Ramon Te Wake (born 25 March 1976) is a New Zealand
trans woman documentarian, singer-songwriter and television presenter. Her first presenting job was for
Māori Television, where she was one of three people fronting Takatāpui, which is Maori Television's first ever
LGBT show.[1][2]
She released her debut EP, The Arrival in 2002 and toured New Zealand in
R&B /
Funk band Pure Funk during 1995 and 1996.[5] In June 2005 she received a grant of up to $15,000 to record a new CD from Te Waka Toi, the Màori arts board of Creative New Zealand.[6] Her second album, Movement is Essential, came out in 2008.[7] In 2008 Ramon started a DJ residency at Kiss bar called "Delicious Thursdays."[8] She is also a well known model and "the first transgender girl to appear in music video clips and a
Coca-Cola commercial."[5] In 2005 Te Wake joined
King Kapisi in presenting Pasifika 2005 festival, the biggest
Polynesian culture festival in the world held in
Auckland every year since 1992, it was televised on
TV2.[9]
TV
Her first presenting job was for
Māori Television, where she was one of three people fronting
Takatāpui, which is Maori Television's first ever
LGBT show.[1] The show began in 2004 and still continues today.
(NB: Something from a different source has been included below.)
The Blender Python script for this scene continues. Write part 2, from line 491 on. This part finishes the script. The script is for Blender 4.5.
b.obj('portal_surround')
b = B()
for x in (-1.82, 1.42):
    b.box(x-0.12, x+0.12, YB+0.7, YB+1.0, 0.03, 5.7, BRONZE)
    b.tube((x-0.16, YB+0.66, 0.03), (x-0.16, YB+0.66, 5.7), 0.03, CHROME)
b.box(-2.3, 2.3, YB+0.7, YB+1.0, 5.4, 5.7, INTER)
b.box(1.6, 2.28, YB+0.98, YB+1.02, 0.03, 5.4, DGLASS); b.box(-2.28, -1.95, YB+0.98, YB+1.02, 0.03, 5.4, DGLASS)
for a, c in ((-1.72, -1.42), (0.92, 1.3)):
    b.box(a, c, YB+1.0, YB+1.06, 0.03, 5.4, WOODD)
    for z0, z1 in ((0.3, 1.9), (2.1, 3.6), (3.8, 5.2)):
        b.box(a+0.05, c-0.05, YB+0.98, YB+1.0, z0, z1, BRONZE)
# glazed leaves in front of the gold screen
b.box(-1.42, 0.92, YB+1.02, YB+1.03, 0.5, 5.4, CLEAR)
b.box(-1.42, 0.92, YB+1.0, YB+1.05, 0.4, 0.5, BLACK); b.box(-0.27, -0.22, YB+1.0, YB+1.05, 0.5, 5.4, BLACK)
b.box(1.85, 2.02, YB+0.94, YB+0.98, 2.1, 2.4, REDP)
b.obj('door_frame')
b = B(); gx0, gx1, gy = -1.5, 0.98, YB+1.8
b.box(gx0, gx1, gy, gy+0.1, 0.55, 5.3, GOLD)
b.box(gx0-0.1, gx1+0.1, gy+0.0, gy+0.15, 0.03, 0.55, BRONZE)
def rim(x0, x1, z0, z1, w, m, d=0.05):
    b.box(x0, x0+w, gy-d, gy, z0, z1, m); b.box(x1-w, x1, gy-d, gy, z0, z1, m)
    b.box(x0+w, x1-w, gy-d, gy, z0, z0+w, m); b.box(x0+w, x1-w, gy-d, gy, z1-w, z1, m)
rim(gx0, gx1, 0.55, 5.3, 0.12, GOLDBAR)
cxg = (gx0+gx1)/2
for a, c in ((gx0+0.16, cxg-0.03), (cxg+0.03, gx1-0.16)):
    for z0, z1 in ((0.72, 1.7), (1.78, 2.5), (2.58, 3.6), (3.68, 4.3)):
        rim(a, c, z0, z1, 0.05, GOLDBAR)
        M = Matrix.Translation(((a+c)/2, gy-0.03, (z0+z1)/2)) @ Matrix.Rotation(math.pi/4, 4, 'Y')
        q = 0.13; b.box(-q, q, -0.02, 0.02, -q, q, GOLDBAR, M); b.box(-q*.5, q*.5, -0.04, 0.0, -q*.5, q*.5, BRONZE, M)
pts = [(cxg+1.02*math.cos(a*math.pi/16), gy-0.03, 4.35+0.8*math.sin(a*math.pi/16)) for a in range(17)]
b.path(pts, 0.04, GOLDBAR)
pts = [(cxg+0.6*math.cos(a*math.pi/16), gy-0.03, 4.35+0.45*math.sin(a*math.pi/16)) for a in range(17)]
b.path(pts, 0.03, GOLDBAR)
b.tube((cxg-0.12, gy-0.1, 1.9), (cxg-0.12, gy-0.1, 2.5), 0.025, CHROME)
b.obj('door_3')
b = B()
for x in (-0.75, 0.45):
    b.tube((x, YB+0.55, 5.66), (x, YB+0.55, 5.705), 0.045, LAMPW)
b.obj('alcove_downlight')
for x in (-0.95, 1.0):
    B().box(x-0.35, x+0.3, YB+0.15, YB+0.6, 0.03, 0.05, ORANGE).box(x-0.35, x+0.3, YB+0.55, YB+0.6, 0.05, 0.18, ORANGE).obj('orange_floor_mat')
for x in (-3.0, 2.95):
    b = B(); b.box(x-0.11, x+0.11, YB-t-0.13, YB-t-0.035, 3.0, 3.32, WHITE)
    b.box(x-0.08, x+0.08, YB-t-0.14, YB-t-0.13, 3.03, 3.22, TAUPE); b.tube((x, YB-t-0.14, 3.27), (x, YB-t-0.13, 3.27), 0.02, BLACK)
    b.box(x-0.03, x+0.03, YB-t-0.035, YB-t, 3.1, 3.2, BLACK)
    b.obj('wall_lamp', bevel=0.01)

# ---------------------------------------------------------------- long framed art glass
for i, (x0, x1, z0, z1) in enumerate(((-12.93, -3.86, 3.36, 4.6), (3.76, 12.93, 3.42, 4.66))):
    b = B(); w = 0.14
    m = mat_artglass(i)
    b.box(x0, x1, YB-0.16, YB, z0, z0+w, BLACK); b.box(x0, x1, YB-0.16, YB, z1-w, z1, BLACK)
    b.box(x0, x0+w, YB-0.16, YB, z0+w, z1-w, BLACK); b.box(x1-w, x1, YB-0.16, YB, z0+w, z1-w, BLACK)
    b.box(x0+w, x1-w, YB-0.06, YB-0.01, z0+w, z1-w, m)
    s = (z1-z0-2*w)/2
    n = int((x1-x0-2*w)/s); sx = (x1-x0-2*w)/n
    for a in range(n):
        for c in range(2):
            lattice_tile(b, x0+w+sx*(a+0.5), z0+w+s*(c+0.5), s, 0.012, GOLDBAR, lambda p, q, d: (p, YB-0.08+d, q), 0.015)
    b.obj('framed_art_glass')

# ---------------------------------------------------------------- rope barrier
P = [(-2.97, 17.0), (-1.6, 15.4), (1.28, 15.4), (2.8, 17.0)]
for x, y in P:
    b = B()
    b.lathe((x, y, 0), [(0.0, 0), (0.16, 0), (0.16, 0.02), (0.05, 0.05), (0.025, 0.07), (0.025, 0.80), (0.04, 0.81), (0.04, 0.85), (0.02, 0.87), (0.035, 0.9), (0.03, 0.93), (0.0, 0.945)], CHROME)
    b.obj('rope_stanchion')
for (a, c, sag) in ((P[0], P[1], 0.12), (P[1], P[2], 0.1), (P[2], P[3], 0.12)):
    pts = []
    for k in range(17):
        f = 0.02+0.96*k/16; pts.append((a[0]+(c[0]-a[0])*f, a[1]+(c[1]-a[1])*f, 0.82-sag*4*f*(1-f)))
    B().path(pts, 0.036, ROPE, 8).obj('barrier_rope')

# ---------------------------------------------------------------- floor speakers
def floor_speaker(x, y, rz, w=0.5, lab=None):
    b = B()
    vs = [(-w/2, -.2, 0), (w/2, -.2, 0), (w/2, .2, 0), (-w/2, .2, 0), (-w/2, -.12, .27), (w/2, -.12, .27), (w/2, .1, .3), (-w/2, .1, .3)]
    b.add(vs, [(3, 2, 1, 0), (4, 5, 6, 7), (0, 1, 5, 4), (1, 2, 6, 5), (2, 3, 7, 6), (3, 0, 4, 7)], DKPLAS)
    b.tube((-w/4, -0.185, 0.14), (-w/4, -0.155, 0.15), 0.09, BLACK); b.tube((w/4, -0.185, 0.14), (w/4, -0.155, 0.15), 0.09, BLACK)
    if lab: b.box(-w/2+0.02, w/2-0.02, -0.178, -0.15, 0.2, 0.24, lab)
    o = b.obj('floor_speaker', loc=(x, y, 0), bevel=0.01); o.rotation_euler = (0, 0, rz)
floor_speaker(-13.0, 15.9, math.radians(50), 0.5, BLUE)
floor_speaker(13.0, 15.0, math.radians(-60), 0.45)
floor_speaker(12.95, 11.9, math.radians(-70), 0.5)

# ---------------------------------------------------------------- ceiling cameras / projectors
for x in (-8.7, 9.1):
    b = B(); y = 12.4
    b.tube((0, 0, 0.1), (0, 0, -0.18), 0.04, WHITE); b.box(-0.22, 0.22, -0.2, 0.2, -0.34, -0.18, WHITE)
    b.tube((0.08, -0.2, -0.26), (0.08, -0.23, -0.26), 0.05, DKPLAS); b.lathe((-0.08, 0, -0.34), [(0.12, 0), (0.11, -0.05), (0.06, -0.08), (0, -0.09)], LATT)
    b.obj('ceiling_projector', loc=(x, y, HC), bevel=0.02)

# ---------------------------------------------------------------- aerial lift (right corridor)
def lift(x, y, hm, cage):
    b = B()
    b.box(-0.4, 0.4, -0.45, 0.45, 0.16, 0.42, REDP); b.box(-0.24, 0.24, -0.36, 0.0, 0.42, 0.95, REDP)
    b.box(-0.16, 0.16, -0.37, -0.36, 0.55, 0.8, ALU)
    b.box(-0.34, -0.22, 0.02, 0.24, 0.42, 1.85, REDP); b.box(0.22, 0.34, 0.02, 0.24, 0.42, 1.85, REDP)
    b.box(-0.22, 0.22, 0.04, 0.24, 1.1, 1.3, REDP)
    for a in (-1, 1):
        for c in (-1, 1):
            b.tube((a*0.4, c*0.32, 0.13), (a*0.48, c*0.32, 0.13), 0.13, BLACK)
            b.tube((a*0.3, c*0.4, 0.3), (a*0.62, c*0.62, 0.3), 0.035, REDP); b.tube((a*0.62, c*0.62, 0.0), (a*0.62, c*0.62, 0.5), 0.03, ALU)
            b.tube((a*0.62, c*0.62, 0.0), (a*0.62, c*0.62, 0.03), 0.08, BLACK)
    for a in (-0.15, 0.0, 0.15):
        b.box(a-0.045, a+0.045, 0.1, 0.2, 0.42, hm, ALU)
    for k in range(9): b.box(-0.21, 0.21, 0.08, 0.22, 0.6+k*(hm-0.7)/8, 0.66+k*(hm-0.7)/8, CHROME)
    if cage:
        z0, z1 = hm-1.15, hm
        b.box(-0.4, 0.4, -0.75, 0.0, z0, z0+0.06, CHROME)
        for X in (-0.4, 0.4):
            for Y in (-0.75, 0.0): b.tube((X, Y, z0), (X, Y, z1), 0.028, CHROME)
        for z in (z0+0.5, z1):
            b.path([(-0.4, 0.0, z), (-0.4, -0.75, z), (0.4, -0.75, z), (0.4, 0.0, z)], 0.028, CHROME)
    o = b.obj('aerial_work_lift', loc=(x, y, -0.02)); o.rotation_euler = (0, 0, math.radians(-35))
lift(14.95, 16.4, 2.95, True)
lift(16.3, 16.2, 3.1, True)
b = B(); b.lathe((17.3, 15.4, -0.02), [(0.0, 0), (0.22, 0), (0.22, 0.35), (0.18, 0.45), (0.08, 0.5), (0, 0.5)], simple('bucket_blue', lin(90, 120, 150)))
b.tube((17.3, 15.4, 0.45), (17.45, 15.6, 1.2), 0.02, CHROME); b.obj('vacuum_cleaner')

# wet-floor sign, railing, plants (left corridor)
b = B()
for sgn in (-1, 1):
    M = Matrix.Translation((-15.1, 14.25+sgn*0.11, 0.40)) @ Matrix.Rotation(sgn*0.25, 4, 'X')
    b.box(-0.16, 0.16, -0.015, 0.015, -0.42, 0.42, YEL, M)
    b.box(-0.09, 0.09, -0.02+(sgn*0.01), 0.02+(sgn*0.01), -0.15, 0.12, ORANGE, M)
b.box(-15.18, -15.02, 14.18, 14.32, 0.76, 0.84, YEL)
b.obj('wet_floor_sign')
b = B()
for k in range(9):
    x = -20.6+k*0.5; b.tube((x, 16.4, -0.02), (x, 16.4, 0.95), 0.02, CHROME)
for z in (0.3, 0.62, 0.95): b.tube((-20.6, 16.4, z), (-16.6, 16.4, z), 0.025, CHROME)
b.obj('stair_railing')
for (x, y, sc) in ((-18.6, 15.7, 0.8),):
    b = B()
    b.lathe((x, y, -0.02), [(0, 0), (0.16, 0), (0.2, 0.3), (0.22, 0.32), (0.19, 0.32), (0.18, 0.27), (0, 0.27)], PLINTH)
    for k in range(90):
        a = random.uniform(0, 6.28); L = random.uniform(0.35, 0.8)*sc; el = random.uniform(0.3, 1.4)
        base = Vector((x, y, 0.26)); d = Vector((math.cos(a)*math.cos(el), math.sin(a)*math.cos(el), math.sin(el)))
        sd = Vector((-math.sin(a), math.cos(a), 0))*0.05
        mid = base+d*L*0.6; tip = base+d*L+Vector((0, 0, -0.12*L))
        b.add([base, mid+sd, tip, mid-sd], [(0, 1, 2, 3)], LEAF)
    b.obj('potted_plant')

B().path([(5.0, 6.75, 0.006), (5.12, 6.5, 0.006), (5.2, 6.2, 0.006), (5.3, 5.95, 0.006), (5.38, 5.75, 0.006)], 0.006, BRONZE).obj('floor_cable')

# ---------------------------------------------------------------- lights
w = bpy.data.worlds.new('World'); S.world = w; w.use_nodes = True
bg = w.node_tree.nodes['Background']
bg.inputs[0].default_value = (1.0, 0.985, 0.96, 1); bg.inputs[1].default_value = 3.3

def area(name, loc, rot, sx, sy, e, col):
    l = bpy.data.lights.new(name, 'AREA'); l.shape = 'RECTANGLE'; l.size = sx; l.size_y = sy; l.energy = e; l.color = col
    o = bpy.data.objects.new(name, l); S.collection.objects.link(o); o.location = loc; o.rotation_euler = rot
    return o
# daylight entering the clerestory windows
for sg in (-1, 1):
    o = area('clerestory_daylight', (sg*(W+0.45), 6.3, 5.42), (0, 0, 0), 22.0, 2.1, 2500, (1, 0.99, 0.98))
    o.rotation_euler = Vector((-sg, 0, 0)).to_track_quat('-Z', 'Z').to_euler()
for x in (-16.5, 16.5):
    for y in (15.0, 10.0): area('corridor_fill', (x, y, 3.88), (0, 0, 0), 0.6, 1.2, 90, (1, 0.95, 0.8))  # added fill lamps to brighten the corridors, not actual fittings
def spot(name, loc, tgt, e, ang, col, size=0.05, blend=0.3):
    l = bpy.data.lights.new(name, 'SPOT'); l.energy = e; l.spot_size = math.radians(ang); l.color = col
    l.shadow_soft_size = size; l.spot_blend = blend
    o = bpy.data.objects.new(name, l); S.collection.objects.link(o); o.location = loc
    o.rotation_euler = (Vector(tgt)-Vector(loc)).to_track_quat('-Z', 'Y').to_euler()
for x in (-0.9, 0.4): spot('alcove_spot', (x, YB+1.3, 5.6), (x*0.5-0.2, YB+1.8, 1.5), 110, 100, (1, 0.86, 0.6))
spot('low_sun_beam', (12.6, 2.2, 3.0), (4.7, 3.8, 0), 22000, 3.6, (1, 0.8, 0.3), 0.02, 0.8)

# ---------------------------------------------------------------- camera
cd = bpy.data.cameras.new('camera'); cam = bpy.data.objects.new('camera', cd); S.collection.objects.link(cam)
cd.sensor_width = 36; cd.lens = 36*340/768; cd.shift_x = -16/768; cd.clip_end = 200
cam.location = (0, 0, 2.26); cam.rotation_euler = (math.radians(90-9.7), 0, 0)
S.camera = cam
Ramon's storytelling was noted by Scoop Independent News as "strong, creative and visual."[10] Ramon's most celebrated work from the programme was the coverage of the 2011 death of activist
Carmen Rupe.[11] She had made a documentary of Rupe's life in 2006.[2] In 2008 she was one of several actors selected to portray
Georgina Beyer, a
trans woman who became the world's
first openly
transsexual mayor, as well as the world's first openly transsexual Member of Parliament, in a feature-length film.[12] In 2009 The Making of Ramon was a Takatāpui-produced documentary about Ramon which was aired as part of Triangle TV's Sunday Nights Out.[13] In 2011 Te Wake directed a 25-minute video "Pacific Voices" for the NZ AIDS Foundation addressing issues and lives of Pacific LGBT people "such as identity, sexual health,
bullying and
family estrangement" the project "offers hope through mutual support and self-determination."[14] She has co-directed two series with Damon Fepulia'i, Inky Pinky Ponky (2023) and most recently The Boy, The Queen, and Everything in Between (2024), credited also as the Writer.[15]